The NWT Supreme Court has ordered the release of $120,000 in frozen funds to help pay for Ron Barlas’ appeal.
The assets of Barlas and his wife have been frozen since April 2023, when a lawsuit alleged he had misappropriated millions of dollars from the Łútsël K’é Dene First Nation. Of those assets, which were valued around $5.5 million, approximately $1.4 million was released to the couple to pay for legal and living expenses.
Barlas lost the case in July 2024, with NWT Supreme Court Justice Karan Shaner ruling he had breached his fiduciary duty as the head of the First Nation’s business arm in “an extreme and egregious manner.”
Barlas is now appealing that ruling.
At a hearing in December 2024, lawyers for Barlas requested that a further $1.1 million be released from the frozen assets.
The lawyers sought $153,672 to help Barlas and his wife pay for living expenses from September 2024 to September 2025, $675,000 to cover unpaid legal fees, and $310,000 for future legal fees to pursue the appeal.
The Łútsël K’é Dene First Nation opposed the request, arguing that the remaining frozen assets rightly belong to the First Nation’s companies.
In a written decision on Monday, Justice Nicholas Devlin said he had reached “a split conclusion” in the case.
Living expenses not reasonable, judge finds
Devlin dismissed the request to release further funds for living expenses, finding that the Barlases had “already received more than most families would consider reasonable to sustain a modest standard of living.”

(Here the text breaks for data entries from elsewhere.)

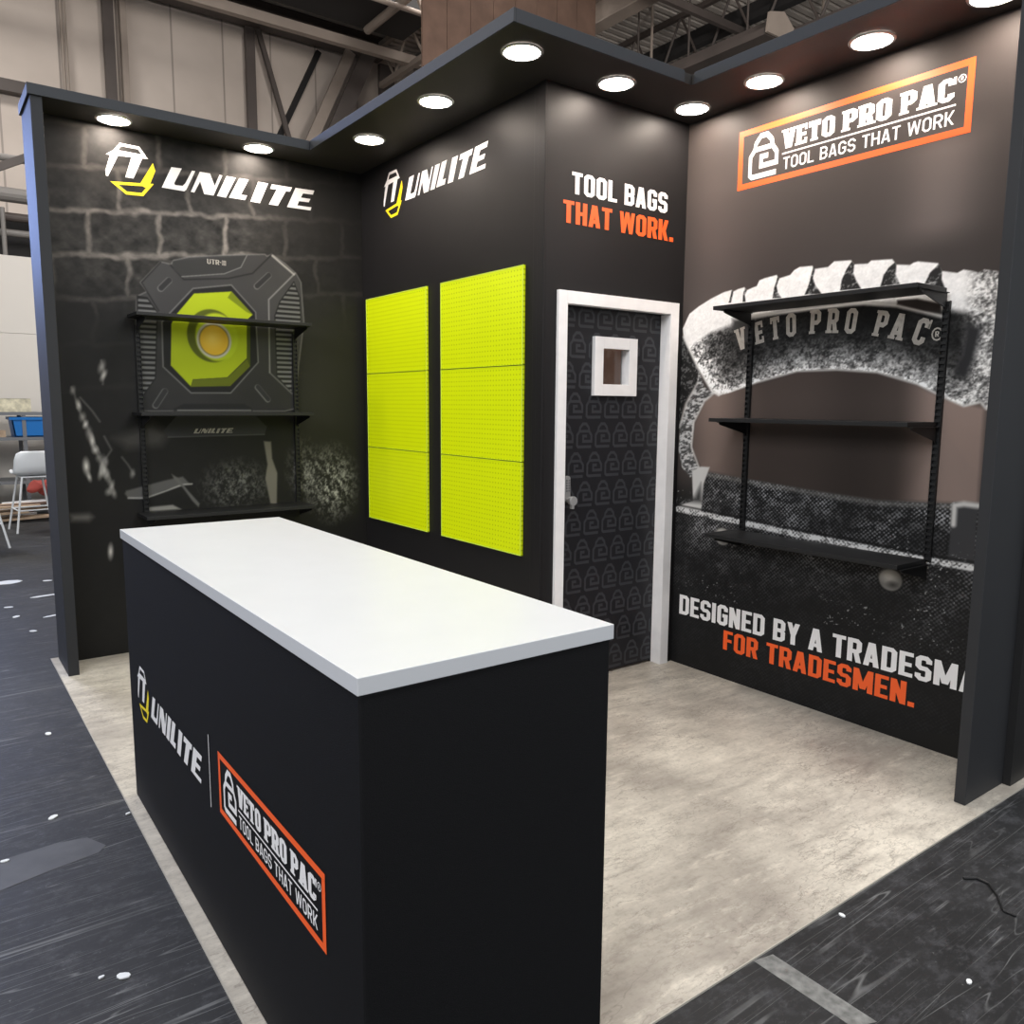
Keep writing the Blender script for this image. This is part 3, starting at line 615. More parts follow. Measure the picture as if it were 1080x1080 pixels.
# rubber handle
hd = [(1.924, 1.809), (1.915, 1.854), (1.954, 1.921)] + [(1.961, 1.930), (2.019, 1.961), (2.102, 1.994), (2.182, 2.018), (2.232, 2.024), (2.242, 2.015), (2.271, 2.024), (2.309, 2.029), (2.325, 2.013), (2.357, 2.021), (2.384, 2.027), (2.397, 2.052), (2.428, 2.059), (2.495, 2.066), (2.509, 2.048), (2.570, 2.057), (2.590, 2.076), (2.619, 2.087), (2.685, 2.084), (2.699, 2.068), (2.766, 2.068)] + [(2.796, 2.089), (2.877, 2.083), (2.894, 2.063), (2.957, 2.058), (2.972, 2.069), (3.066, 2.062), (3.086, 2.037), (3.144, 2.028), (3.158, 2.035), (3.176, 2.038), (3.259, 2.020), (3.277, 1.987), (3.338, 1.972), (3.361, 1.982), (3.398, 1.972), (3.418, 1.963), (3.440, 1.973), (3.492, 1.959)] + [(3.533, 1.438), (3.491, 1.437), (3.467, 1.463), (3.405, 1.447), (3.365, 1.465), (3.324, 1.484), (3.211, 1.539), (3.124, 1.569), (3.033, 1.592), (2.939, 1.603), (2.842, 1.611), (2.741, 1.612), (2.636, 1.608), (2.526, 1.588), (2.412, 1.560), (2.252, 1.512), (2.178, 1.496), (2.133, 1.513), (2.025, 1.655)]
sdh = p.sd(hd); ins = -sdh
top = p.sd([(1.920, 1.889), (2.054, 1.964), (2.307, 2.014), (2.499, 2.043), (2.695, 2.055), (2.893, 2.049), (3.090, 2.024), (3.272, 1.990), (3.500, 1.947)], False)
bot = p.sd([(1.929, 1.809), (2.133, 1.513), (2.251, 1.517), (2.412, 1.560), (2.636, 1.608), (2.842, 1.609), (3.033, 1.592), (3.211, 1.539), (3.324, 1.484), (3.535, 1.419)], False)
sw = 1 - smooth(top, .13, .17) * 1.0
g = 52 + 120 * (1 - smooth(bot, .0, .15)) + 90 * np.clip(1 - bot / .02, 0, 1)
g = g * (.42 + 1.05 * np.clip((spk - .28) * 2.3, 0, 1)) + 40 * (spk2 - .5)
dark = np.exp(-((U - 2.95) / .5) ** 2) * smooth(bot, .12, .2) * (1 - sw) * .75; g = g * (1 - dark)
leftb = (1 - smooth(U, 2.12, 2.3)); g = g + leftb * 80 * np.clip((spk - .35) * 2.4, 0, 1)
white = np.clip(sw + 1.15 * (1 - smooth(np.hypot(U - 2.02, (V - 2.0)), .05, .24)), 0, 1)
wt = 238 + 20 * (spk - .5) * 2; g = g * (1 - white) + wt * white
rgt = smooth(U, 3.36, 3.44); g = g * (1 - rgt) + rgt * (80 + 165 * np.clip((spk - .30) * 2.6, 0, 1))
p.mix(.5 + ins / .006, np.stack([g, g * .995, g * .99], -1))
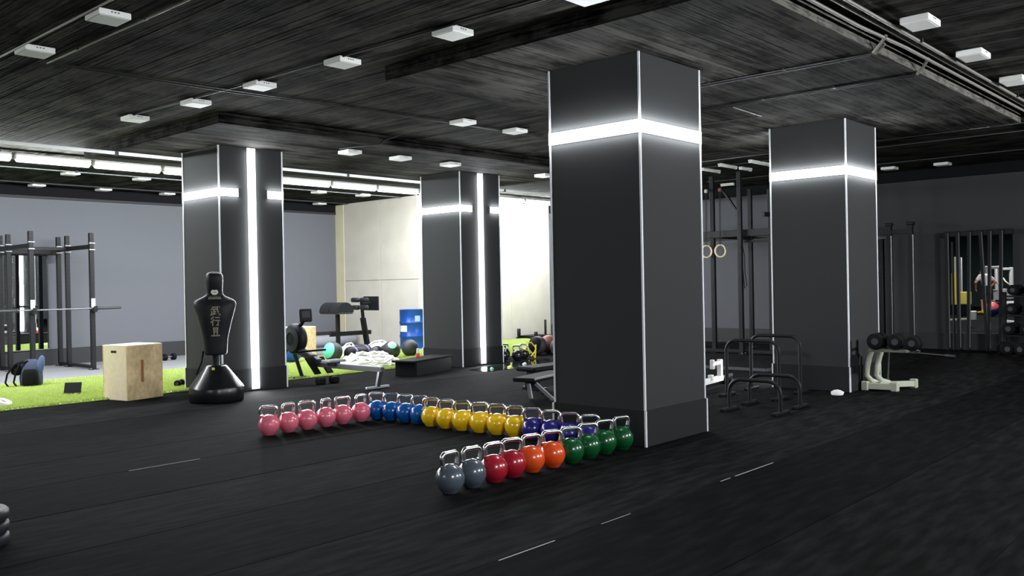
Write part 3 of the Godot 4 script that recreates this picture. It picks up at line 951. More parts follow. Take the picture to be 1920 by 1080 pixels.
func torso_bag() -> void:
	# faces the camera side of the hall
	var o := thing("torso_bag", "black free-standing punching torso on a weighted base before the left pillar", "punching bag", W(5.79, 0.0, 10.40), deg_to_rad(-29))
	var mb := Mesher.new()
	mb.lathe([Vector2(0.0, 0.0), Vector2(0.325, 0.0), Vector2(0.34, 0.02), Vector2(0.345, 0.17), Vector2(0.335, 0.19), Vector2(0.14, 0.44), Vector2(0.125, 0.455), Vector2(0.06, 0.46), Vector2(0.0, 0.46)], 12, Transform3D(Basis(Vector3.UP, 0.26), Vector3.ZERO))
	part("base", mb, M.black_gloss, o)
	bx("yellow_sticker", Vector3(-0.035, 0.42, 0.153), Vector3(0.035, 0.035, 0.004), M.lime, o, 0.0).rotation.x = deg_to_rad(-37)
	mb = Mesher.new()
	mb.rod(Vector3(0, 0.45, 0), Vector3(0, 0.64, 0), 0.042, 16)
	part("pole", mb, M.black_metal, o)
	mb = Mesher.new()
	mb.tube([Vector3(-0.15, 0.64, -0.02), Vector3(-0.17, 0.5, -0.05), Vector3(-0.24, 0.34, -0.06)], 0.012, 8)
	part("strap", mb, M.black_rubber, o)
	var rings := []
	# height, half width, half depth, shift back
	for q in [[0.585, 0.08, 0.07, 0.0], [0.59, 0.128, 0.105, 0.0], [0.61, 0.14, 0.118, 0.0], [0.68, 0.144, 0.12, 0.0], [0.78, 0.152, 0.122, 0.0], [0.9, 0.175, 0.128, 0.0], [1.02, 0.205, 0.137, 0.005], [1.12, 0.232, 0.142, 0.005], [1.19, 0.252, 0.138, 0.0], [1.23, 0.26, 0.128, 0.0], [1.262, 0.252, 0.115, 0.0], [1.29, 0.222, 0.1, -0.005], [1.315, 0.172, 0.088, -0.01], [1.335, 0.128, 0.08, -0.01], [1.36, 0.104, 0.08, -0.005], [1.4, 0.098, 0.086, 0.0], [1.45, 0.1, 0.1, 0.008], [1.52, 0.106, 0.112, 0.012], [1.58, 0.106, 0.112, 0.01], [1.615, 0.096, 0.1, 0.005], [1.635, 0.072, 0.075, 0.0], [1.643, 0.03, 0.03, 0.0]]:
		var ring := []
		for j in 28:
			var t := TAU * j / 28
			var x: float = q[1] * signf(cos(t)) * pow(absf(cos(t)), 0.85)
			var z: float = q[2] * signf(sin(t)) * pow(absf(sin(t)), 0.85)
			if q[0] > 1.0 and q[0] < 1.25 and z > 0: z += 0.016 * exp(-pow((absf(x) - 0.09) / 0.06, 2.0)) # chest
			if q[0] > 0.62 and q[0] < 0.95 and z > 0: z += 0.006 * cos(q[0] * 60.0) * exp(-pow(x / 0.07, 2.0)) # belly
			ring.append(Vector3(x, q[0], z + q[3]))
		rings.append(ring)
	mb = Mesher.new()
	mb.loft(rings)
	part("torso", mb, M.black_vinyl, o)
	# the print down the chest: a pale badge, a small line, three characters
	mb = Mesher.new()
	mb.lathe([Vector2(0.0, 0.0), Vector2(0.034, 0.0), Vector2(0.036, 0.003), Vector2(0.0, 0.004)], 20, Transform3D(Basis(Vector3.RIGHT, PI / 2 + 0.1), Vector3(0.0, 1.385, 0.0845)), 1.25, 1.0)
	part("badge", mb, M.badge, o)
	bx("badge_mark", Vector3(0.0, 1.385, 0.0905), Vector3(0.034, 0.01, 0.001), M.print, o, 0.0)
	mb = Mesher.new()
	for k in 7:
		var x := -0.068 + 0.022 * k
		mb.box(Vector3(x, 1.317 + 0.003 * sin(k * 2.1), 0.094), Vector3(0.013, 0.017 + 0.006 * (k % 2), 0.014), 0.0)
	mb.box(Vector3(0, 1.3, 0.0985), Vector3(0.16, 0.008, 0.014), 0.0)
	part("neck_print", mb, M.print, o)
	# strokes on a 10 x 10 grid, x right and y up
	var glyphs := [
		[[2, 9, 6, 9], [1, 7, 8, 7], [7, 10, 7.3, 6], [7.3, 6, 9.5, 0.5], [9.5, 0.5, 9.8, 2], [4, 7, 4, 2], [4, 4.5, 6, 4.5], [2, 5, 2, 2], [0.5, 1, 6, 2.6], [8.6, 9.8, 9.4, 8.8]],
		[[3.6, 10, 1, 7.4], [4, 7.2, 0.6, 4], [2.6, 5.6, 2.6, 0.4], [5, 9, 9.4, 9], [4.4, 6, 9.8, 6], [7.8, 6, 7.8, 0.8], [7.8, 0.8, 6, 1.6]],
		[[2.6, 9, 8, 9], [3.6, 9, 3.6, 5.2], [7, 9, 7, 5.2], [3, 7.2, 7.6, 7.2], [3, 5.2, 7.6, 5.2], [3.8, 5.2, 3.8, 1.4], [6.8, 5.2, 6.8, 1.4], [1, 1, 9.4, 1]]]
	for g in 3:
		mb = Mesher.new()
		for st in glyphs[g]:
			var p := []
			for e in 2:
				var x: float = (st[e * 2] - 5.0) * 0.0125
				var y: float = 1.085 + (st[e * 2 + 1]) * 0.0122 - 0.131 * g
				var zz := chest_z(rings, x, y)
				p.append(Vector3(x, y, zz + 0.001))
			mb.bar(p[0], p[1], 0.014, 0.003, 0.0, Vector3(0, 0, 1))
		part("chest_character", mb, M.print, o)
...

“Mr Barlas has not been forthcoming about the entire picture of his asset availability, needs and spending,” the judge continued.
“He has not satisfied his burden to show an absence of funds for reasonable living expenses. He has gotten money from elsewhere and failed to disclose its source. He has asked for and received money for items that are not basic living expenses and has been inaccurate about relevant financial details.”
Devlin also dismissed the Barlases’ request that frozen funds be released to pay for their outstanding legal costs.
The judge said while that may seem “harsh” to the law firm that is owed hundreds of thousands of dollars, releasing more frozen funds to pay them would be akin to “burning the plaintiff’s money to selectively pay one of the defendants’ unsecured creditors.”
“Put simply, it would be the epitome of inequity to pay for a wrongdoer’s unsuccessful attempt to justify his breaches of fiduciary duty with the plaintiff’s non-recuperable money,” he wrote.
Appeal too technical for self-representation
Devlin ruled in favour of Barlas regarding the release of some frozen funds to pay for future legal costs related to his appeal.
The judge said while the Barlas couple “appear to have an uphill battle with a low chance of success,” their appeal is “weak but not frivolous.”
Devlin said the appeal would provide “a high degree of finality and strong assurance of a just outcome for relatively little money compared to the application itself.”
He added the appeal is technical in nature and it is unlikely that Barlas or his wife could adequately represent themselves in court.
The judge concluded that balancing relevant factors warranted funding the appeal.
He ordered that a total of $120,000 be released from the frozen assets to help pay for the appeal, as well as $15,000 to pay Barlas’ lawyers for December’s hearing regarding the release of funding.